His company helps to create jobs by working with eucalyptus farmers and other suppliers who produce raw materials. Eucalyptus pulpwood is industrially spun to produce fabrics that are breathable and cooling.
Also, a dozen local smallholder Kenyan cotton producers have received specialist textile training from Walls of Benin to spin and twist fibre into yarn, weave and knit the yarn into fabric, and bleach, dye and print the fabric to create fashionable sleepwear.
Why begin operations in Kenya? Africa Renewal asked Mr. Atanga.
“We chose Kenya because, along with Ethiopia, citizens know the value of a homegrown fashion industry. [These countries] have established training centres to educate indigenous entrepreneurs about diversifying into luxury garments.”
Fashion giants such as Sweden’s H&M also have their eyes on Africa’s fashion industry. With support from Swedfund, the Swedish government’s development financing arm, H&M is establishing a textile factory in Ethiopia that will create about 4,000 jobs. Mr. Atanga predicts that with wages rising, many  Chinese textile companies will relocate to Africa.
“Monthly wages are rising to $200 per employee in China, while it’s about $120 in East Africa,” he says.
Mr. Atanga is pleased that some countries in East Africa want to ban the import of secondhand clothing. Rwanda already has. Tanzania and Uganda were considering the bad, while Kenya seemed poised to but later backtracked on its decision. Angered by the ban, the US is threatening to exclude such countries from AGOA eligibility status. The ban on used clothing “is a masterstroke,” insists Mr. Atanga.
Also, relative political stability and the ease of doing business in East Africa is good for investors, according to the young entrepreneur. “In some countries, one must pay bribes to get the necessary business permits, and electricity supply is pitiful,” he says.
Other challenges abound in the textile industry. “Although African textile has an annual value of $4 billion, only 19% of it is branded. We lack adequate finance to patent and effectively secure our fabrics ecosystem. We also don’t want women and children to spend 18 hours in factories while missing out on school,” Mr. Atanga adds.
His mixed heritage is inspiring him to use Africa as a backdrop for his investments in the loungewear industry. As a young child he sold bonbons shipped from Cameroon on school playgrounds in Manchester. “I would add my own ‘import tax,’ because they were made in Cameroon. They were a little more valuable, being imported from Africa,” he says, smiling.
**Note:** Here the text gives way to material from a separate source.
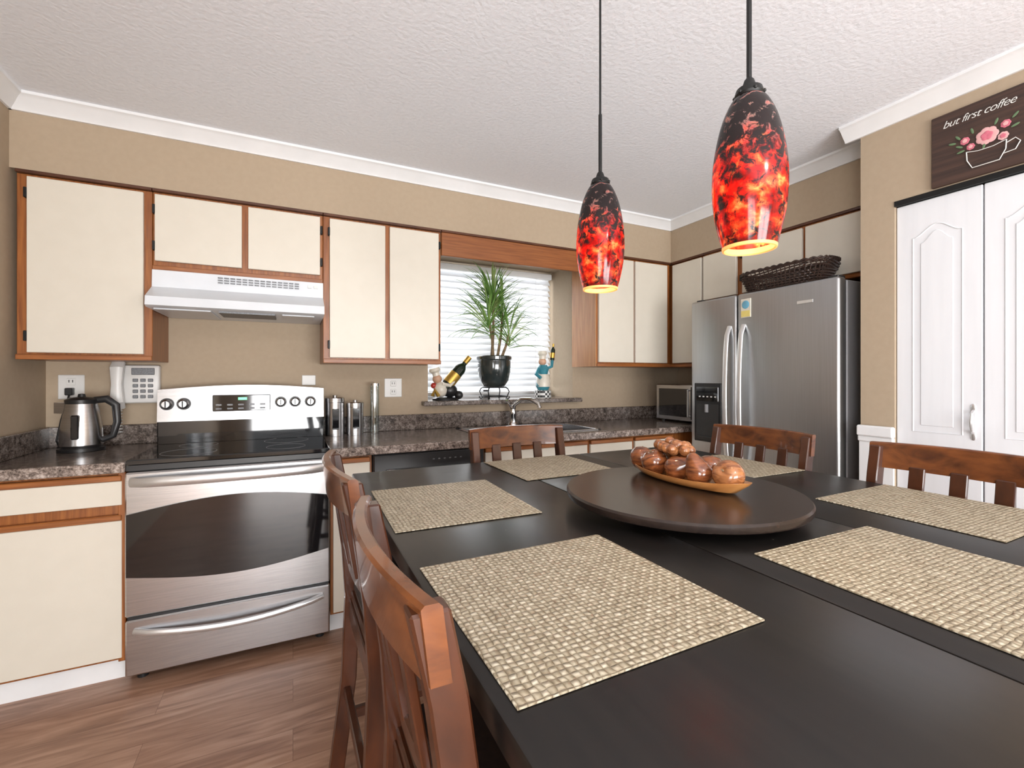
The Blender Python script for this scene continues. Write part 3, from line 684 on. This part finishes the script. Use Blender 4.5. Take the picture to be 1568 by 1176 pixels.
b.tube([q+Vector((-.06,-.03,.03)),q+Vector((-.09,-.04,.07)),q+Vector((-.10,-.03,.03))],.014,'gold',8)
b.ball(q+Vector((.085,-.03,.035)),.03,'black'); b.ball(q+Vector((-.085,0,.10)),.02,'red')
bottle(b,q+Vector((-.01,0,.08)),(.72,0,.85),.29,.042); b.done()
b=B('chef_figurine'); q=Vector((1.715,3.02,1.095))
b.lathe([(0,0),(.062,0),(.062,.055),(.05,.06),(0,.06)],q,'check',24); b.lathe([(.04,.06),(.055,.09),(.048,.15),(.035,.18),(.045,.22),(.03,.25),(0,.25)],q,'teal',24)
b.lathe([(.052,.085),(.053,.14),(.038,.18)],q+Vector((0,-.006,0)),'ivory',24); b.ball(q+Vector((-.005,0,.275)),.03,'skin'); b.lathe([(0,0),(.026,0),(.026,.025),(.038,.04),(.03,.06),(0,.062)],q+Vector((-.005,0,.295)),'ivory',20)
b.tube([q+Vector((-.035,0,.225)),q+Vector((-.07,-.02,.18)),q+Vector((-.045,-.05,.15))],.013,'teal',8); b.tube([q+Vector((.035,0,.225)),q+Vector((.07,-.01,.24)),q+Vector((.07,-.02,.29))],.013,'teal',8); b.ball(q+Vector((.07,-.02,.30)),.014,'skin')
bottle(b,q+Vector((.068,-.02,.285)),(.1,0,1),.13,.018); b.done()
# ------------------------------------------------------------------ counter items
b=B('electric_kettle'); k=(-.89,2.79,0)
b.lathe([(0,.911),(.085,.911),(.085,.925),(.07,.93),(0,.93)],k,'black',32)
b.lathe([(.0,.93),(.072,.93),(.078,.94),(.074,1.02),(.062,1.10),(.056,1.135),(0,1.135)],k,'steel',36)
b.lathe([(.058,1.13),(.060,1.148),(.045,1.158),(.015,1.162),(.012,1.175),(0,1.177)],k,'black',32)
b.lathe([(.0765,.945),(.0765,.955)],k,'black',36)
b.tube([(k[0]+.045,k[1],1.145),(k[0]+.09,k[1],1.15),(k[0]+.125,k[1],1.12),(k[0]+.13,k[1],1.04),(k[0]+.115,k[1],.975),(k[0]+.07,k[1],.955)],[.012,.014,.013,.012,.011,.01],'black',12,flat=1.3)
b.prism([(k[0]-.05,k[1]-.022,1.135),(k[0]-.05,k[1]+.022,1.135),(k[0]-.098,k[1],1.137)],(.0,0,-.05),'steel')
b.box(k[0]-.014,k[0]+.014,k[1]-.082,k[1]-.062,.97,1.08,'bglass',.004)
b.tube([(-.985,2.95,1.18),(-.985,2.93,1.15),(-1.0,2.90,1.05),(-1.01,2.88,.95),(-.99,2.86,.918),(-.95,2.82,.916)],.004,'black',6); b.box(-1.0,-.97,2.93,2.957,1.165,1.20,'black',.003); b.done()
b=B('wall_telephone'); X0=-.825
b.box(X0,X0+.20,BW-.045,BW-.001,1.12,1.315,'plastic',.01,seg=3)
b.tube([(X0+.035,BW-.05,1.10),(X0+.035,BW-.075,1.13),(X0+.035,BW-.08,1.22),(X0+.035,BW-.075,1.30),(X0+.035,BW-.05,1.325)],[.028,.03,.022,.03,.028],'plastic',12,flat=.6)
b.box(X0+.085,X0+.18,BW-.05,BW-.044,1.265,1.30,'greyf',.002)
for i in range(3):
    for j in range(4): b.box(X0+.09+i*.031,X0+.112+i*.031,BW-.050,BW-.044,1.145+j*.028,1.162+j*.028,'greyf',.002)
b.tube([(X0+.035+.012*math.cos(i*.9),BW-.04+.01*math.sin(i*.9),1.10-.0022*i) for i in range(60)],.0025,'plastic',5)
b.done()
def outlet(name,xc,zc,w=.075,h=.115,sock=True):
    b=B(name); b.box(xc-w/2,xc+w/2,BW-.007,BW-.0005,zc-h/2,zc+h/2,'plastic',.003)
    if sock:
        for dz in (-.026,.026):
            b.box(xc-.018,xc+.018,BW-.010,BW-.006,zc+dz-.018,zc+dz+.018,'plastic',.003)
            for dx in (-.007,.007): b.box(xc+dx-.0015,xc+dx+.0015,BW-.0115,BW-.009,zc+dz-.004,zc+dz+.009,'darkhole')
    b.done()
outlet('wall_outlet',-.985,1.205,.10,.12); outlet('wall_outlet',.58,1.185,.11,.12); outlet('wall_switch_plate',.085,1.235,.075,.06,False)
for x_,zh,r in ((.222,1.135,.052),(.335,1.105,.048)):
    b=B('steel_canister'); c=(x_,2.86,0)
    b.lathe([(0,.911),(r,.911),(r,zh-.03),(r+.002,zh-.028),(r+.002,zh-.005),(r-.004,zh),(0,zh)],c,'steel',36); b.lathe([(0,zh),(.012,zh),(.014,zh+.012),(0,zh+.016)],c,'chrome',16)
    b.box(x_-.018,x_+.018,2.86-r-.002,2.86-r+.006,.95,1.07,'bglass',.002); b.done()
b=B('glass_jar'); c=(.45,2.87,0); b.lathe([(0,.911),(.028,.911),(.028,1.20),(.026,1.20),(.026,.92),(0,.92)],c,'jar',24); b.lathe([(0,1.20),(.03,1.20),(.03,1.215),(0,1.218)],c,'chrome',20); b.done()
b=B('added_ceiling_lamp'); b.lathe([(0,CH-.001),(.17,CH-.001),(.17,CH-.03),(0,CH-.03)],(.7,-1.3,0),'white',40); b.done()  # added fixture, unseen behind the camera, housing for the ceiling fill
# ------------------------------------------------------------------ lights
def area(name,loc,rot,sx,sy,e,col=(1,1,1)):
    l=D.lights.new(name,'AREA'); l.shape='RECTANGLE'; l.size=sx; l.size_y=sy; l.energy=e; l.color=col
    o=D.objects.new(name,l); scene.collection.objects.link(o); o.location=loc; o.rotation_euler=rot; return o
area('daylight_rear_window',(.7,RY-.5,.75),(math.radians(122),0,0),2.7,1.7,400,(.985,.985,.98))
area('fill_side_window',(LW-.3,-1.6,1.3),(math.radians(112),0,math.radians(-90)),1.9,1.2,110,(.97,.98,1))  # added fill lamp outside the added side window, tilted upward
area('daylight_kitchen_window',(1.38,3.75,1.75),(math.radians(-90),0,0),1.3,1.2,34,(.985,.99,1))
l=D.lights.new('fill_ceiling_light','AREA'); l.shape='DISK'; l.size=.34; l.energy=26; l.color=(1,.97,.92); o=D.objects.new('fill_ceiling_light',l); scene.collection.objects.link(o); o.location=(.7,-1.3,CH-.035)  # added fill lamp behind the camera, brightens the room from above
w=D.worlds.new('sky'); scene.world=w; w.use_nodes=True; bg=w.node_tree.nodes['Background']; bg.inputs[0].default_value=(.93,.96,1,1); bg.inputs[1].default_value=1.15
# ------------------------------------------------------------------ camera
cd=D.cameras.new('camera'); co=D.objects.new('camera',cd); scene.collection.objects.link(co)
cd.lens=16; cd.sensor_width=36; cd.sensor_fit='HORIZONTAL'; cd.shift_y=-.007; cd.clip_start=.02
co.location=(0,0,1.255); co.rotation_euler=(math.radians(90),0,math.radians(-25.7)); scene.camera=co
scene.view_settings.view_transform='Standard'; scene.view_settings.look='None'; scene.view_settings.exposure=0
“I knew that creating a brand that covers African-made loungewear for sale in Europe could be profitable. This drove me to Portugal to work with high-quality tradesmen, brands and garments, and to East Africa.”
On the luxury price point for the pajama sets, he told facetofaceafrica, “We think at £195 [$260] we are being fair. Silk is not cheap and we have taken a lot of time and effort to create a luxury product but at the same time keep the retail price accessible.”
For now, Mr. Atanga is focused on his passion for making quality clothes in Africa and exporting them to Europe. “I want to create wealth in the fashion industry in an ethical way,” he concludes.